Ainda no rescaldo da tempestade que devastou a região de Valência, o governo da Espanha anunciou a criação de uma espécie de “licença climática”. O benefício permitirá que os trabalhadores se ausentem dos empregos por até quatro dias, mantendo a remuneração, em caso de catástrofes naturais.
A iniciativa foi aprovada na última reunião do Conselho de Ministros, na sexta-feira (29), quando completou-se um mês da chamada “Dana” (depressão isolada em níveis altos, na sigla em espanhol) —fenômeno com chuvas torrenciais, granizo, trovoadas e ventanias—, que deixou mais de 200 mortos e milhões de euros em prejuízos.
A medida já está em vigor após ser publicada no Boletim Oficial do Estado —equivalente ao Diário Oficial—, mas precisa ser validada pelo Congresso espanhol em até 30 dias.

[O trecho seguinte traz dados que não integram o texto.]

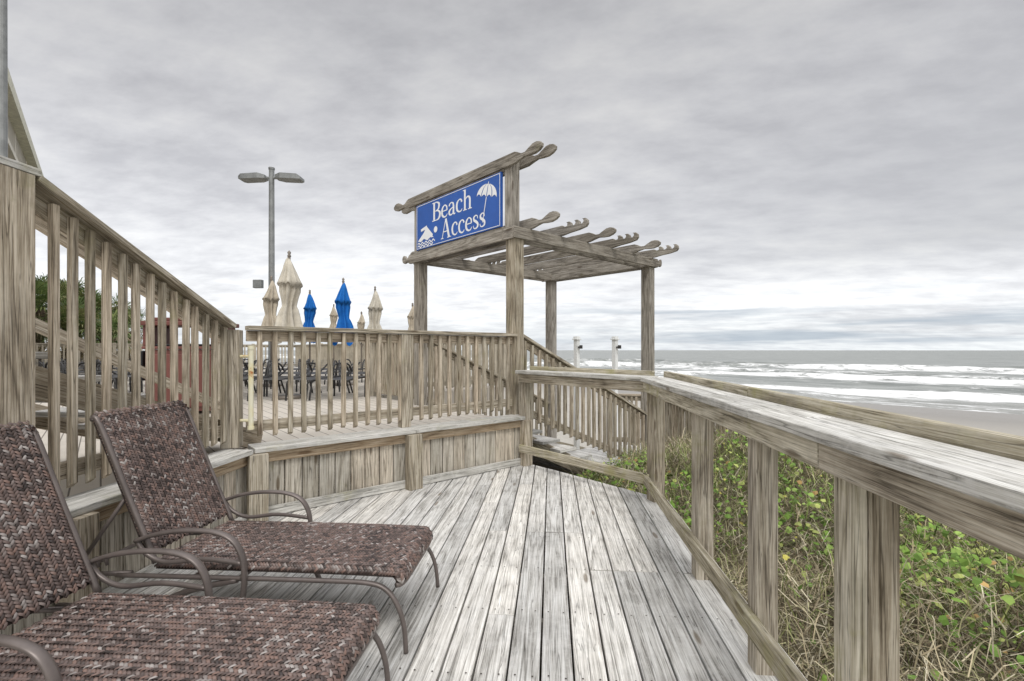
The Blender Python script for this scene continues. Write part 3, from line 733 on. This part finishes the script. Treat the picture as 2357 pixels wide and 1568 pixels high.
# ------------------------------------------------------------------ CHAISE LOUNGES
M_FR=simple('brown_powdercoat_metal',(0.155,0.13,0.12),0.38,0.35,0.25,8.0,0.5)
M_WB=simple('dark_wicker_backing',(0.025,0.016,0.013),0.7,0,0.3,20.0)
M_WK,t,b=newmat('wicker_strand')
a=t.add('ShaderNodeAttribute',attribute_name='rnd').outputs['Fac']
c=t.ramp(a,[(0.0,(0.032,0.022,0.019)),(0.3,(0.090,0.064,0.056)),(0.5,(0.15,0.107,0.094)),(0.68,(0.205,0.13,0.105)),(0.8,(0.20,0.17,0.158)),(1.0,(0.37,0.335,0.315))])
t.l.new(c,b.inputs['Base Color']); b.inputs['Roughness'].default_value=0.38; b.inputs['Specular IOR Level'].default_value=0.5
WID=0.55
def chaise(name,Y0):
    par=empty(name,(0,0,0))
    prof_seat=[(-1.86,0.36),(-1.2,0.365),(-0.74,0.362),(-0.69,0.352),(-0.665,0.325),(-0.658,0.29)]
    prof_back=[(-2.165,1.035),(-2.15,1.03),(-2.13,0.995),(-1.87,0.39)]
    STEP=0.0145; COLW=0.018
    def sample(prof,step):
        P=smoothpath([Vector((a_,0,b_)) for a_,b_ in prof],10); out=[];acc=0;last=P[0];out.append(P[0])
        for p in P[1:]:
            d=(p-last).length
            while acc+d>=step:
                t_=(step-acc)/d; last=last+(p-last)*t_; out.append(last.copy()); d=(p-last).length; acc=0
            acc+=d; last=p
        return out
    mb=MB([M_WK])
    def cross(t_):
        L=WID+0.05; d=t_*L; r=0.035; q_=math.pi/2*r
        if d<q_: a_=(q_-d)/r; return (r-r*math.sin(a_), -(r-r*math.cos(a_)), -math.sin(a_))
        if d>L-q_: a_=(d-(L-q_))/r; return (WID-r+r*math.sin(a_), -(r-r*math.cos(a_)), math.sin(a_))
        f_=(d-q_)/(L-2*q_); return (r+f_*(WID-2*r),0,0)
    back_v=[];back_f=[]
    for prof in (prof_seat,prof_back):
        P=sample(prof,STEP); ncol=int((WID+0.05)/COLW)
        o=len(back_v)
        for i,p in enumerate(P):
            d=(P[min(i+1,len(P)-1)]-P[max(i-1,0)]).normalized(); nrm=Vector((-d.z,0,d.x)); 
            if nrm.z<0: nrm=-nrm
            for (yy,dz) in ((0.0,-0.035),(0.004,-0.015),(0.035,0),(WID-0.035,0),(WID-0.004,-0.015),(WID,-0.035)):
                back_v.append(Vector((p.x,Y0+yy,p.z))+nrm*(dz-0.007))
        for i in range(len(P)-1):
            for k in range(5): back_f.append((o+i*6+k,o+i*6+k+1,o+(i+1)*6+k+1,o+(i+1)*6+k))
        for i in range(len(P)-1):
            p=P[i]; d=(P[min(i+1,len(P)-1)]-P[max(i-1,0)]).normalized(); nrm=Vector((-d.z,0,d.x))
            if nrm.z<0: nrm=-nrm
            for j in range(ncol):
                yy,dz,sn=cross((j+0.5)/ncol)
                c0=Vector((p.x,Y0+yy,p.z))+nrm*dz
                acr=Vector((0,math.sqrt(max(0,1-sn*sn)),0))-nrm*sn
                nn2=d.cross(acr); 
                if nn2.dot(nrm+Vector((0,sn,0)))<0: nn2=-nn2
                sgn=1 if j%2==0 else -1
                ang=sgn*math.radians(40)+random.uniform(-.12,.12)
                ld=(d*math.cos(ang)+acr*math.sin(ang)); wd_=(acr*math.cos(ang)-d*math.sin(ang))
                l=0.0145;w_=0.0052
                off=d*(0.5*STEP if j%2 else 0)
                rnd=min(1,max(0,random.gauss(0.48,0.24)+0.25*mnoise.noise(c0*5)))
                o=len(mb.v)
                for (aa,hh) in ((-1,-0.0055),(-0.45,0.0016),(0.45,0.0031),(1,-0.004)):
                    for (bb,h2) in ((-1,-0.0016),(0,0.0011),(1,-0.0016)):
                        mb.v.append(tuple(c0+off+ld*aa*l+wd_*bb*w_+nn2*(hh+h2)))
                for r_ in range(3):
                    for k in range(2):
                        mb.face((o+r_*3+k,o+r_*3+k+1,o+r_*3+4+k,o+r_*3+3+k),[(0,0)]*4,rnd,0)
    me=bpy.data.meshes.new('woven_sling'); me.from_pydata(mb.v,[],mb.f)
    at=me.attributes.new('rnd','FLOAT','FACE'); at.data.foreach_set('value',np.array(mb.r,dtype=np.float32))
    me.materials.append(M_WK); me.polygons.foreach_set('use_smooth',np.ones(len(mb.f),dtype=bool)); me.update()
    o_=bpy.data.objects.new('woven_sling',me); scene.collection.objects.link(o_); o_.parent=par
    meshobj('sling_backing',back_v,back_f,[M_WB],par,True)
    fv=[];ff_=[]
    for sd in (0,1):
        y=Y0+(0.0 if sd==0 else WID); sg_=-1 if sd==0 else 1
        yo=y+sg_*0.008
        tube(fv,ff_,smoothpath([(-2.05,yo,0.285),(-1.5,yo,0.292),(-1.0,yo,0.297),(-0.82,yo,0.293),(-0.74,yo,0.265),(-0.685,yo+sg_*.01,0.20),(-0.655,yo+sg_*.015,0.11),(-0.645,yo+sg_*.02,0.0)]),0.0135,8,0.8)
        ya=y+sg_*0.03
        tube(fv,ff_,smoothpath([(-1.93,ya,0.46),(-1.82,ya,0.495),(-1.68,ya,0.515),(-1.54,ya,0.51),(-1.455,ya,0.475),(-1.41,ya,0.40),(-1.40,ya,0.30),(-1.41,ya,0.20)]),[0.019]*43,10,0.55)
        tube(fv,ff_,smoothpath([(-1.93,ya,0.46),(-1.88,ya,0.40),(-1.78,ya,0.365),(-1.6,ya,0.385),(-1.41,ya,0.37)]),0.011,8)
        tube(fv,ff_,[(-1.41,ya,0.30),(-1.41,yo,0.30)],0.014,8)
        tube(fv,ff_,smoothpath([(-1.41,ya,0.22),(-1.39,ya,0.12),(-1.34,ya,0.0)]),0.0145,8)
        tube(fv,ff_,smoothpath([(-1.45,yo,0.285),(-1.75,yo,0.2),(-2.12,yo,0.0)]),0.0145,8)
        tube(fv,ff_,smoothpath([(-1.86,y,0.345),(-2.0,y,0.66),(-2.145,y,0.995),(-2.185,y,1.02)]),0.013,8)
        tube(fv,ff_,[(-2.01,y-sg_*0.02,0.67),(-2.28,y-sg_*0.02,0.30)],0.010,8)
        tube(fv,ff_,[(-2.32,y-sg_*0.02,0.26),(-2.0,y-sg_*0.02,0.285)],0.012,8)
        for k in range(4):
            xx=-2.26+k*0.045; zz=0.30+k*0.012
            tube(fv,ff_,[(xx,y-sg_*0.02,zz-.02),(xx-.018,y-sg_*0.02,zz+.03)],0.008,6)
    tube(fv,ff_,smoothpath([(-0.70,Y0,0.285),(-0.675,Y0+0.05,0.283),(-0.672,Y0+WID/2,0.283),(-0.675,Y0+WID-.05,0.283),(-0.70,Y0+WID,0.285)]),0.012,8)
    tube(fv,ff_,[(-1.45,Y0,0.285),(-1.45,Y0+WID,0.285)],0.012,8)
    tube(fv,ff_,[(-2.01,Y0,0.67),(-2.01,Y0+WID,0.67)],0.010,8)
    tube(fv,ff_,[(-2.185,Y0,1.02),(-2.185,Y0+WID,1.02)],0.014,8)
    tube(fv,ff_,[(-2.30,Y0,0.27),(-2.30,Y0+WID,0.27)],0.011,8)
    meshobj('frame',fv,ff_,[M_FR],par,True)
    return par
chaise('chaise_longue',2.14)
chaise('chaise_longue',1.30)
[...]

A nova licença climática passa a constar no Estatuto dos Trabalhadores da Espanha e poderá ser acionada quando não for possível que os funcionários exerçam suas funções habituais em regime de teletrabalho.
O texto prevê até quatro dias de afastamento em caso de “impossibilidade de acessar o local de trabalho ou transitar pelas vias necessárias para chegar ao mesmo, como consequência de recomendações, limitações ou proibições de deslocamento impostas pelas autoridades competentes, ou em situações de risco grave e iminente, incluindo aquelas decorrentes de catástrofes ou fenômenos meteorológicos adversos”.
Durante esse período, os trabalhadores continuarão a ser pagos normalmente pelas empresas, sem descontos. Caso as situações excepcionais se prolonguem para além dos quatro dias inicialmente previstos, é possível haver uma prorrogação do afastamento “até que desapareçam as circunstâncias que o justificaram”.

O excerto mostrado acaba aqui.